PROBLEM TO SOLVE:
Your reply should be a single number: how many lines contain the string "parts".

GIVEN DATA:
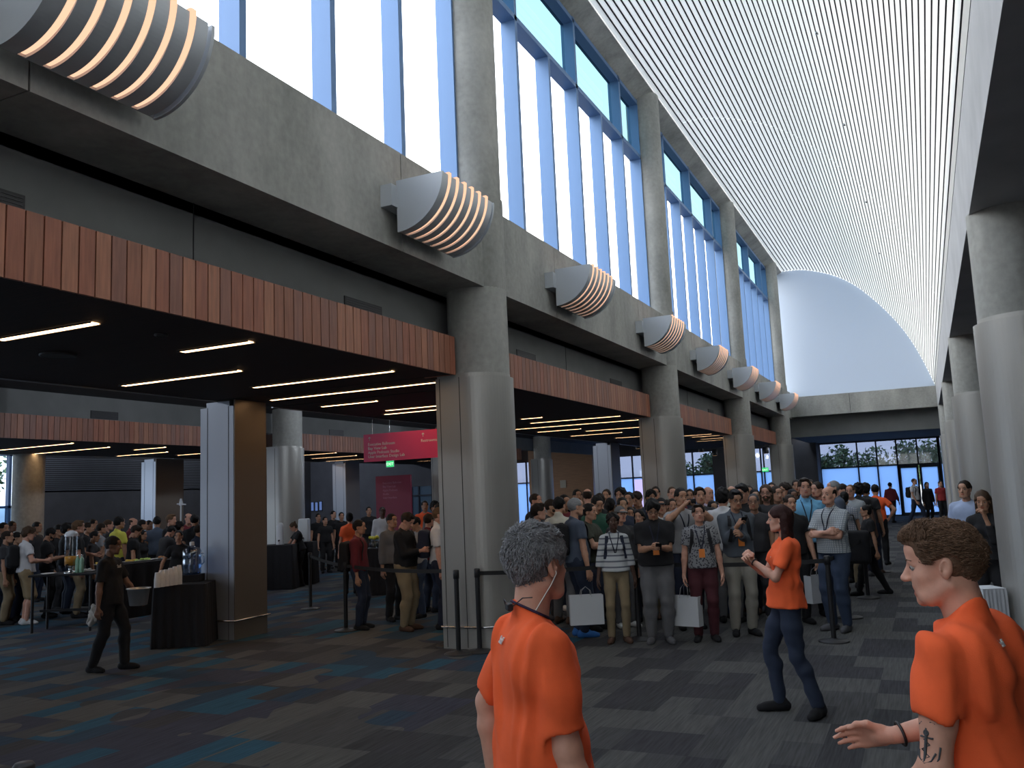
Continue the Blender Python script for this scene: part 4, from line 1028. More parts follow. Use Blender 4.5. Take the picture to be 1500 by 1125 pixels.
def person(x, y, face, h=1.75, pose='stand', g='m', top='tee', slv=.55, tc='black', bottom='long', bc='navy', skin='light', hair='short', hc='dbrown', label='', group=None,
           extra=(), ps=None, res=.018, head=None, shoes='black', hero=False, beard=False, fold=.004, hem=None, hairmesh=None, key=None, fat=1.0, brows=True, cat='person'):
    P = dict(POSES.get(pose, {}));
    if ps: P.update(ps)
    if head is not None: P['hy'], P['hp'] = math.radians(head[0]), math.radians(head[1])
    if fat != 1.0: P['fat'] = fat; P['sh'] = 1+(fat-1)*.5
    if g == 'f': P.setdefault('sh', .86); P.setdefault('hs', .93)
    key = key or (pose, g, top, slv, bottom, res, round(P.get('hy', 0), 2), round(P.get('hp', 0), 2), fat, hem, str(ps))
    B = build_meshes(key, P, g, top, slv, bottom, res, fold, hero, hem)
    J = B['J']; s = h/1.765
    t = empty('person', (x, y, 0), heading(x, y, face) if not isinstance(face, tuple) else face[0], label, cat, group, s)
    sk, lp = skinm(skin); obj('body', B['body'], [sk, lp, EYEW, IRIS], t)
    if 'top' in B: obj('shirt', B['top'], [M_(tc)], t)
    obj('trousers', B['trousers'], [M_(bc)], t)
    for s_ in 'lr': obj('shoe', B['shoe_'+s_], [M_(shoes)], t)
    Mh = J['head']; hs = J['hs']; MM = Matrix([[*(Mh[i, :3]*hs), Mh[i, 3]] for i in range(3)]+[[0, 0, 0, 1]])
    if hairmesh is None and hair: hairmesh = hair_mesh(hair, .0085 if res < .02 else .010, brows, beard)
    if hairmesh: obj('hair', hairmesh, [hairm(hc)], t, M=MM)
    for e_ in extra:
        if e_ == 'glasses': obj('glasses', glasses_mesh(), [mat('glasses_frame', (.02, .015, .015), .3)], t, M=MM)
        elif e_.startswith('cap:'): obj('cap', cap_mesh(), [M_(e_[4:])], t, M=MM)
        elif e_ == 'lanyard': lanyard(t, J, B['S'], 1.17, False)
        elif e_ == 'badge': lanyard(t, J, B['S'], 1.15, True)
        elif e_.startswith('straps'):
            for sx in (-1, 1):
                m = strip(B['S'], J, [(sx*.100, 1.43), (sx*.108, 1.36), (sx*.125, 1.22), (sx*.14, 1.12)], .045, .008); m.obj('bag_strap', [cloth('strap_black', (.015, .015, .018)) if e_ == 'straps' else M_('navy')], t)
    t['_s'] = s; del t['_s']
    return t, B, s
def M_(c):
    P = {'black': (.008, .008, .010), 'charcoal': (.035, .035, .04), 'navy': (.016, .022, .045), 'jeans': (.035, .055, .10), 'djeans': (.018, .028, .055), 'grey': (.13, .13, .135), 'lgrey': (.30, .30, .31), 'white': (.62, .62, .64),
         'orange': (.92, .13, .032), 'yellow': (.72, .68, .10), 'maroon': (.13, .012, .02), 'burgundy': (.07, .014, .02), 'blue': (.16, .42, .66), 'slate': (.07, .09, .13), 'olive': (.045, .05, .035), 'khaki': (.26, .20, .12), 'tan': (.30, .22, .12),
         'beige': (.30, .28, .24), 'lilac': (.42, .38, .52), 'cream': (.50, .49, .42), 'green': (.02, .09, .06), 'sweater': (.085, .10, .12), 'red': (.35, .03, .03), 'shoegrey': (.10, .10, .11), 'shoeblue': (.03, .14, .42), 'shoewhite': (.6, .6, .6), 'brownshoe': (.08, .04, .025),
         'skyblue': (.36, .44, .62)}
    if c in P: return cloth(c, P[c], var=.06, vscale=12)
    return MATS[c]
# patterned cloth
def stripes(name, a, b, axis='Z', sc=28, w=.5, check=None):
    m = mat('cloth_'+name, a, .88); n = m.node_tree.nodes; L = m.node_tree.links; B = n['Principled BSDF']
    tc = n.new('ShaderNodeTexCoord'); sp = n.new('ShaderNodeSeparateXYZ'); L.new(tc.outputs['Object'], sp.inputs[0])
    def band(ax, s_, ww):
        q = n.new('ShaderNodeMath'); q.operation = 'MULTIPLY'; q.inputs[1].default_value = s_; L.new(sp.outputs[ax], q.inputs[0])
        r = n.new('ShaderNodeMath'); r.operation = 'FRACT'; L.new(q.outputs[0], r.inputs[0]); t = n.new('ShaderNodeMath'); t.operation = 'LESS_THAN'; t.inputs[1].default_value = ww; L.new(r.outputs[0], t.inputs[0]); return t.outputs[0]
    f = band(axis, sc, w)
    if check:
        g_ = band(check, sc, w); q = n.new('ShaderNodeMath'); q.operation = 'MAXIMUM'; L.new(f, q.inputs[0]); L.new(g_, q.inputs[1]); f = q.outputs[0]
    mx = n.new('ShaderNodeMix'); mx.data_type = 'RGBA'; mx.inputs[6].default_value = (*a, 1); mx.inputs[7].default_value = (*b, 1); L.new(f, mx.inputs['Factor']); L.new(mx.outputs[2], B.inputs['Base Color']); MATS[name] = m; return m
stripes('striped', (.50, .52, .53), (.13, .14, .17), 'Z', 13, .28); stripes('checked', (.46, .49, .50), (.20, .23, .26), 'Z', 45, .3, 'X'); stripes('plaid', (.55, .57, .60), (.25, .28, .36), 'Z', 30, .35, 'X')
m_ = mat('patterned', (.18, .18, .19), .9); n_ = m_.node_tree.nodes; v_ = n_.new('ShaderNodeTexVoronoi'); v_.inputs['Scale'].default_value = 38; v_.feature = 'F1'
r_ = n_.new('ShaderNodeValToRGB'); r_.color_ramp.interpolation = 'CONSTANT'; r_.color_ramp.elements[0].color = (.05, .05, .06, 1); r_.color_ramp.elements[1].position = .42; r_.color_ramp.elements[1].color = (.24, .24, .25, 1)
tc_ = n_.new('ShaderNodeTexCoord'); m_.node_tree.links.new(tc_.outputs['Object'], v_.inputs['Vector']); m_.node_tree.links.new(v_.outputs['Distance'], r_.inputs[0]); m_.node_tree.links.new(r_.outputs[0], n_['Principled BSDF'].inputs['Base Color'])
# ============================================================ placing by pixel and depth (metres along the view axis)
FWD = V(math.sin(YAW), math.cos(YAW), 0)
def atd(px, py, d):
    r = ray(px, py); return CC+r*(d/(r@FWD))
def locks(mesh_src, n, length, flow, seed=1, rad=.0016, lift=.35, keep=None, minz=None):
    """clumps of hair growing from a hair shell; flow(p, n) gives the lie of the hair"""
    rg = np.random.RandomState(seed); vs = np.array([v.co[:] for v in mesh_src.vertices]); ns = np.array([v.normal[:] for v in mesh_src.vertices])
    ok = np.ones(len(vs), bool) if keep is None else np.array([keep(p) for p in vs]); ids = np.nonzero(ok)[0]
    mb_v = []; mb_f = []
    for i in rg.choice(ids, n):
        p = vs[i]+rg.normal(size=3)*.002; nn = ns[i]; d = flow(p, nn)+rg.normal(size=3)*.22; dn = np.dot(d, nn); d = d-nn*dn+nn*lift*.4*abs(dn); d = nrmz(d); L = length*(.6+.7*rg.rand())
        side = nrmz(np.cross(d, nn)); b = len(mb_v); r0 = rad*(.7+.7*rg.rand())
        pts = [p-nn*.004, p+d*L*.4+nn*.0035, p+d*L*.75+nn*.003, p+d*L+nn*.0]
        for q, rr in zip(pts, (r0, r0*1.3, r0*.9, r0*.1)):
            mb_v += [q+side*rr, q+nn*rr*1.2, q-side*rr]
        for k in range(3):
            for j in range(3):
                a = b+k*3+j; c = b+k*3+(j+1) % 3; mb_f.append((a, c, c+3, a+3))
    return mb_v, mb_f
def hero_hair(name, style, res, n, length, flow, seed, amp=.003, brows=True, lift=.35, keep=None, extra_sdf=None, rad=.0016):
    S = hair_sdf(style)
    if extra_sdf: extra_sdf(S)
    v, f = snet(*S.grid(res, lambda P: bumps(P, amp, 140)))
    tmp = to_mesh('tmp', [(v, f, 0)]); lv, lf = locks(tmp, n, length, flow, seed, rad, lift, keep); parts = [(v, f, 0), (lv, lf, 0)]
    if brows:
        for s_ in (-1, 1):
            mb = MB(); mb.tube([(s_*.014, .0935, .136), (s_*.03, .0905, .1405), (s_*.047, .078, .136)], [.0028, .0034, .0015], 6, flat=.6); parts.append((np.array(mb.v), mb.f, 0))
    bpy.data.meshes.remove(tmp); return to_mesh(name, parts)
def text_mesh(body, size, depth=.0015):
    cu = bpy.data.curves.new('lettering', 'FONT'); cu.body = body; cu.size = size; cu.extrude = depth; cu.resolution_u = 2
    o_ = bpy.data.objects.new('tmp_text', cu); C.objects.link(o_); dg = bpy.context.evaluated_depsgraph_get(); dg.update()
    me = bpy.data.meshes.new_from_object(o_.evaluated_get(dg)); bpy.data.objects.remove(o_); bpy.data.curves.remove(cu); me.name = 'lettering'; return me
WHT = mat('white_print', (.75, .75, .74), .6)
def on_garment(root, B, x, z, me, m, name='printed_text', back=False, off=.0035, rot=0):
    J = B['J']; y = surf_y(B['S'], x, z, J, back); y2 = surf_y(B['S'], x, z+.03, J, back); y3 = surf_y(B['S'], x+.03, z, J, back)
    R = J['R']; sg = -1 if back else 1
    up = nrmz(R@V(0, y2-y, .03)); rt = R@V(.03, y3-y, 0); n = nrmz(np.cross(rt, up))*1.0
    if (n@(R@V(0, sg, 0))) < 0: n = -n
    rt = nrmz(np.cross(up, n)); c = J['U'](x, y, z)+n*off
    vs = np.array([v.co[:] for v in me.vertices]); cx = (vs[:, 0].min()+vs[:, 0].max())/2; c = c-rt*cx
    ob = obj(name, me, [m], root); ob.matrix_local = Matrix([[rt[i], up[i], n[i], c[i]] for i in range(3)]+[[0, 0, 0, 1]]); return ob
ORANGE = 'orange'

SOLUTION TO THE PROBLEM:
4